Aber worum geht es überhaupt? In Forsooth! spielt man gemeinsam ein Shakespeare-Stück, oder vielmehr ein Stück, das Shakespeare geschrieben haben könnte. Im Kern ist Forsooth! Ein Story Game. Es gibt keinen Spielleiter, keine Würfel, alles basiert auf gemeinsamer Erzählung, die einigen festen Regeln folgt.

Fangen wir am Anfang an:

Physisch kommt das Regelwerk als Softcover im Format 6" x 9" mit 88 Seiten daher. Das Cover ist schlicht, aber passend zum Inhalt gestaltet. Der Text ist größtenteils zweispaltig gesetzt, es gibt nur wenige Illustrationen. Die vorhandenen Bilder sind freie Grafiken. Herausgegeben wird das Spiel von Spoiled Flush Games.

Die Kapitel (oder, wie sie hier genannt werden, Akte) teilen sich wie folgt auf: Im Prolog gibt es nach dem Vorwort eine kurze Zusammenfassung, was man in den folgenden Kapiteln findet. Die Akte 1 bis 3 enthalten alle Regeln für das Spiel auf insgesamt 16 Seiten. Akt 4 Gibt Hinweise zum Improvisationsspiel, Akt 5 enthält optionale Regeln für ein Kampagnenspiel, Akt 6 optionale Regeln für das „Cliff Notes“-Spiel, falls man nur 1-2 Stunden Spielzeit zur Verfügung hat. Im Epilog sind alle Tabellen zusammengefasst (alle fünf), die Charakterbögen, der Index und ein Quick Reference Sheet.

Act I – On Making Character and Preparing to Play

Als erstes erschafft man zusammen das Stück und die wichtigsten Charaktere. Für das Stück sucht man sich als erstes zwei Themes aus. Das kann man entweder frei tun, oder sich nach einer Tabelle richten, bzw. auf der Tabelle würfeln. Themes könnten z.B. Deception, Greed oder Passion sein, aber auch Alls's Fair in Love and War.

Danach braucht man ein Setting. Dies setzt sich aus drei Einzelteilen zusammen: A Place, A Feature, Where in the World. Auch hier kann man frei wählen oder eine Tabelle zu Rate ziehen. Am Ende steht z.B. A Castle, near a Moor, in Scotland, oder A City, near a Lake, in Illyria. Einfach und simpel und lenkt die Themen schon in Bezug zum späteren Stück. Wobei man sich vom Setting nicht einengen lassen soll – Wie italienisch ist denn Romeo und Julia?

Weiter geht es mit Charakteren.
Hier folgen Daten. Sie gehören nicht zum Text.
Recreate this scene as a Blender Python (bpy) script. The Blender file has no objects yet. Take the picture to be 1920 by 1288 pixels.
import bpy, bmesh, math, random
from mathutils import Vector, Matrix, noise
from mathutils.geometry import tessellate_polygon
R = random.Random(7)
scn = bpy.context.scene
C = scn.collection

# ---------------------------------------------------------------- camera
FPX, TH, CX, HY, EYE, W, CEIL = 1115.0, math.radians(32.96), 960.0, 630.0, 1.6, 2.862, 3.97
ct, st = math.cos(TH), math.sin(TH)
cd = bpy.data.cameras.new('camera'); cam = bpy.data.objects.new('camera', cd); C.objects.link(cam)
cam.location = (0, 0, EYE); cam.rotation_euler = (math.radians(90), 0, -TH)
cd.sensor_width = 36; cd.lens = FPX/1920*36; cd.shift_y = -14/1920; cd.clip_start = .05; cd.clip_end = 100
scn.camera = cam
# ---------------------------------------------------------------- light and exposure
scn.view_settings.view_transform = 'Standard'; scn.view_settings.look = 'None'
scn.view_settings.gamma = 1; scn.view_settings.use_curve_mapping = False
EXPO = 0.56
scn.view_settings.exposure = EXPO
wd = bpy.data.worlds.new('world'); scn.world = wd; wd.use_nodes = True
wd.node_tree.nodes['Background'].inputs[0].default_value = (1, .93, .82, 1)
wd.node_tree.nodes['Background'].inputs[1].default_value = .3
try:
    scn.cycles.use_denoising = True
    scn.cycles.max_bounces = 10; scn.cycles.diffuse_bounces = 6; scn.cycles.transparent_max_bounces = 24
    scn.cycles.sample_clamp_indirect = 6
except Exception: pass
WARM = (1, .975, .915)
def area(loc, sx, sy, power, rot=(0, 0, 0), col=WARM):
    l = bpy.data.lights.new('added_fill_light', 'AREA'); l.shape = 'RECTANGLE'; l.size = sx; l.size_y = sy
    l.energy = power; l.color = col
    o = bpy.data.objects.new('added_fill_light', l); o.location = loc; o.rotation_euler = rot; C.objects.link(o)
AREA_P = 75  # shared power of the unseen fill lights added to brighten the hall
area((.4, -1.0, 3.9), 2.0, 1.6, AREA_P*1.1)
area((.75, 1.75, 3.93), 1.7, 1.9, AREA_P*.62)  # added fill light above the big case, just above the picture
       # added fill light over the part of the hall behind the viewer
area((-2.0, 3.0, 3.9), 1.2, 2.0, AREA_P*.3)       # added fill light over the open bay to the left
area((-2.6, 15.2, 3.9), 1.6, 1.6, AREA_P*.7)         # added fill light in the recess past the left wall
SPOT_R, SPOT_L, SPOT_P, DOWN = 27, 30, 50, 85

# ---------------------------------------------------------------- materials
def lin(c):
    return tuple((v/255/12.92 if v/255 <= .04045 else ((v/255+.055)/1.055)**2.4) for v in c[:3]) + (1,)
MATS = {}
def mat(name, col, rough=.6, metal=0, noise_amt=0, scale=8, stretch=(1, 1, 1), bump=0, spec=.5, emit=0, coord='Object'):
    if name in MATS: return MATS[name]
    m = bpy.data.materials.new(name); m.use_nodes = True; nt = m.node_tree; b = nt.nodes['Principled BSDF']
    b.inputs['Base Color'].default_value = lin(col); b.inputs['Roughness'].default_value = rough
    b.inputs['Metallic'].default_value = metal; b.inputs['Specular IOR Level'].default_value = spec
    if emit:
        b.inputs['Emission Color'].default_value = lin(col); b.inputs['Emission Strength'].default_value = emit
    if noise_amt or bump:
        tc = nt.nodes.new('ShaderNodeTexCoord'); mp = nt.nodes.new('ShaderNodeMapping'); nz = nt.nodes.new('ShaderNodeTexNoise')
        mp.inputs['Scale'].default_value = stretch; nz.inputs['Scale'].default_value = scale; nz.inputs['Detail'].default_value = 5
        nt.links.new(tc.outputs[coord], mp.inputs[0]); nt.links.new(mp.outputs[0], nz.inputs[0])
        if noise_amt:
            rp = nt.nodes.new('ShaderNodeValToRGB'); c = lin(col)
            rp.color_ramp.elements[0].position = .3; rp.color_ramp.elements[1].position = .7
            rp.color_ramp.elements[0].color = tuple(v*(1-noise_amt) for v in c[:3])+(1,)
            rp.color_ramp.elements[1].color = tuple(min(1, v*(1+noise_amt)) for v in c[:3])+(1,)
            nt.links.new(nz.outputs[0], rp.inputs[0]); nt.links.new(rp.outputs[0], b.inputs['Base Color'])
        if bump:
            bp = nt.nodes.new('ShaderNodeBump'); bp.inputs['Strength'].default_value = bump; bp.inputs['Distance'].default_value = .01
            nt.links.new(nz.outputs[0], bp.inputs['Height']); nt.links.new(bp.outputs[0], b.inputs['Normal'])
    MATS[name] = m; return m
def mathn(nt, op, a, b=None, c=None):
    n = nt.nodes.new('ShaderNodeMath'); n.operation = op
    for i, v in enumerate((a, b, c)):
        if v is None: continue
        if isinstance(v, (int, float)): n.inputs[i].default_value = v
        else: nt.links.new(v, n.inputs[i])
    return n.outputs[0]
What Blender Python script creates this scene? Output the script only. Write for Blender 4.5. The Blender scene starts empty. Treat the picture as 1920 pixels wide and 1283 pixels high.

Je nach Spielerzahl hat jeder Spieler ein bis drei Charaktere. Bei einer durchschnittlichen Gruppengröße von vier bis fünf Spielern hat jeder Spieler zwei Charaktere, davon ist einer ein Protagonist.

Jeder Charakter besteht aus seiner Nature (z.B. Boastfuk Thinker, knavish Tyrant), seiner Motivation (z.B. To ruin the man who ruined me) und einem Oath (z.B. I will alwalys respect ther wishes of my lady love). Oath und Motivation sollten möglichst so gewählt werden, das sie sich im Widerspruch befinden. Bei den gewählten Beispielen könnte also der Mann, der unseren Charakter ruiniert hat, der Bruder seiner Geliebten sein. Wird er im laufe des Stückes seinen Schwur brechen, um Rache zu üben?

Alle Charaktere werden Reihum erschaffen, so das sie auch miteinander verbunden sind und Ansatzpunkte für Konflikte bestehen. Sobald alle Charaktere erschaffen wurden, werden von ihrem Spieler Fate-Werte zugeteilt. Der Charakter mit dem höchsten Fate-Wert (normalerweise 3) ist der Protagonist dieses Spielers.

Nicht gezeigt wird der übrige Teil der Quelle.